Makram Ayache’s splashy new drama directed by the ever-exciting Peter Hinton-Davis is an ambitious blend of hyper-personal strorytelling with biblical iconography. At times the non-linear structure, double casting, and heavy allegory are exhausting but the story is captivating as brought to life by Hinton and designers Anahita Dehbonehie (set/costumes), Whittyn Jason (lighting), and Chris Pereira (sound)’s stirring visuals, and strong performances especially from Ayache and Eric Wigston whose palpable connection is the strongest of cores to anchor the piece (credit is due in part to Corey Tazmania’s brilliant intimacy direction which is both achingly real and beautifully impressionistic). The play’s ending, both its horrifying final plot moment and its Angels in America-esque closing speech, is alienating to the point of undermining its earlier successes but a rethinking of those moments would leave behind an evocative and memorable epic with deep personal impact.


Music of the Night (Sound the Alarm @ Bluma Appel)

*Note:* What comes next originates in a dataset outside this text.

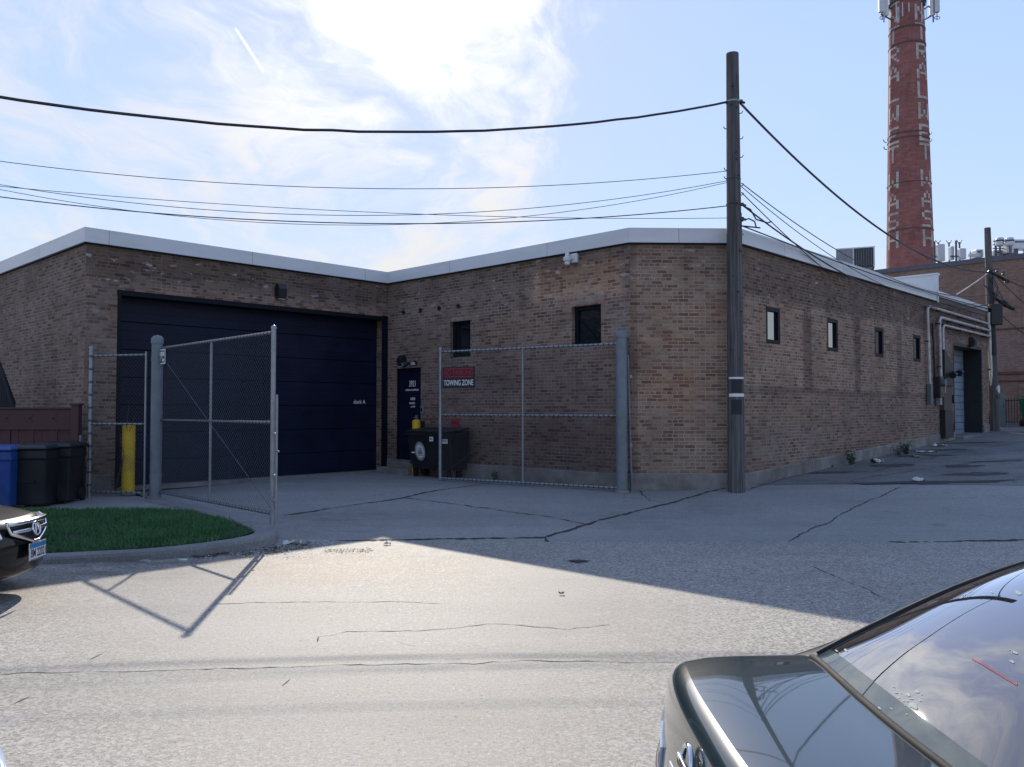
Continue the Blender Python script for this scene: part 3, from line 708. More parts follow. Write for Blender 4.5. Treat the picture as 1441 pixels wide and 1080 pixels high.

This touring concert of Andrew Lloyd Webber hits is a schmaltzy treat for fans of the prolific composer. With numerous selections from Phantom, Evita, and Jesus Christ Superstar as the anchors and a smattering of other standalone hits sprinkled in, the concert aptly communicates the range and consistency of Lloyd Webber’s work, albeit with some laughably tinny “orchestral” arrangements played by an over-worked four-piece band. Only the Starlight Express numbers that open and close the show reveal some weakness in Webber’s canon as the rest of the show unveils hit after hit sung with solid vocals and at times over-the-top showmanship from a strong quartet of vocalists. Insight into Webber’s songbook can certainly be derived from the presence of two wide range tenors of contrasting style rather than a true baritone/bass though both male singers stand out as worthy of properly playing any of their given roles (Tainui Kuru nails both Judas and Jesus while Nathan Keoughan’s “Music of the Night” easily bests Broadway’s would-be final Phantom). Toronto was the final stop on this tour that saw the show play many of Ontario’s most arts-starved towns and, while it was a treat here, it’s hard to imagine it was anything short of a season-defining gift in places where voices of this calibre are rarely heard.


The Gray (Hart House)

Billed as “A Wilde Musical in Concert”, this new work by Anthony Palermo is still in its workshop phase but shows plenty of promise. Palermo’s catchy music blends musical theatre tropes with 70s glam rock to memorable effect and their premise that sees the characters and principal themes of Oscar Wilde’s Picture of Dorian Gray transplanted into Toronto’s Gay Village in a moment of extreme violence is a strong concept. The show still has a long way to go dramaturgically- all the dialogue is heavy with explanation and the plot, particularly in act two, is far too murky- but the bones are clearly there though the workshop cast and concert staging far from lives up to what Palermo’s piece asks of them. Scruffy production and weak falsetto aside, leading man Nick Palazzolo is quite the find for a very tricky-to-cast role and his charisma goes a long way towards showcasing the true potential of Palermo’s ambitious project.